'The Cloverfield Paradox' Review Round Up

Netflix premiered The Cloverfield Paradox immediately following Super Bowl 52 Sunday, and the [...]

Netflix premiered The Cloverfield Paradox immediately following Super Bowl 52 Sunday, and the sci-fi horror debuted to just 11% on review aggregator Rotten Tomatoes.

Of 34 reviews submitted thus far, 31 are rotten — but even its more lax critics admit its "sometimes tough" to find good moments, says Paste Magazine's Jim Vorel, who calls its attempts to connect itself to the 2008 original Cloverfield both "misguided and illogical."

"When we're able to simply enjoy the premise it presents us with, this movie is equal parts thrilling and utterly batshit crazy," Vorel writes, adding the movie suffers from "tonal whiplash" and is "a little too desperate" to connect itself to Cloverfield — a tie that served as the focus of the $5 million dollar Super Bowl ad.

David Ehrlich of IndieWire says the Cloverfield brand is "now tainted beyond recognition," calling Paradox a "chintzy, scatterbrained, and insufferably boring pastiche of better movies about people stranded in space."

An "unmitigated disaster," according to Ehrlich, the critic says the best thing about the straight-to-streaming production is "that it's free with your Netflix subscription."

Glenn Kenny of the New York Times says the surprise release has an intriguing premise, but is ultimately "strangely plain, eyesore-overlit and uselessly frantic."

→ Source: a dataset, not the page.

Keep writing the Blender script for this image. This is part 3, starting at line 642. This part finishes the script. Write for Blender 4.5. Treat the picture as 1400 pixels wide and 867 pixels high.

"That straight-to-video feel of releasing films directly to Netflix finds a movie that perfectly suits the model," writes Scott Tobias on Twitter. "Yikes."

Uproxx's Josh Kurp says Paradox "could have been campy fun," however, "Paradox mostly takes the boring parts from Life, Alien: Covenant, Event Horizon, and Interstellar ... with a hint of one of the lesser Black Mirror episodes, and adds the word Cloverfield."

Sam Adams' write up on Slate is particularly damning: "Picking up a studio's rejects might not be the best way to burnish Netflix's brand," Adams writes, calling studio Paramount the "real winner" for offloading what would have been an "almost-certain flop" were it released to the big screen as planned.

"Although it wasn't conceived as a Netflix release, it somehow feels like the logical endpoint of the service's approach to content generation: a movie as easily categorized as it is forgotten, one whose primary asset is that its (reworked) title will show up high in search rankings," Adams writes, saying Netflix polished a "turd" and left audiences with a "pile of crap."

"Its plot would have been no less coherent had it been generated by algorithms rather than simply rejiggered to please them. The eventual tie-in to the Cloverfield universe is staggeringly cynical, but there's something admirable in its brazenness, and the movie ends so abruptly it's as if it were designed to be followed by the inevitable 'Play Next' click."

The next project out of the Cloverfield anthology universe, tentatively titled Overlord, is reportedly completed and expected to hit theaters in October. Set on the eve of D-Day, Overlord sees American paratroopers combating supernatural forces as part of a Nazi experiment.

The Cloverfield Paradox is now streaming on Netflix.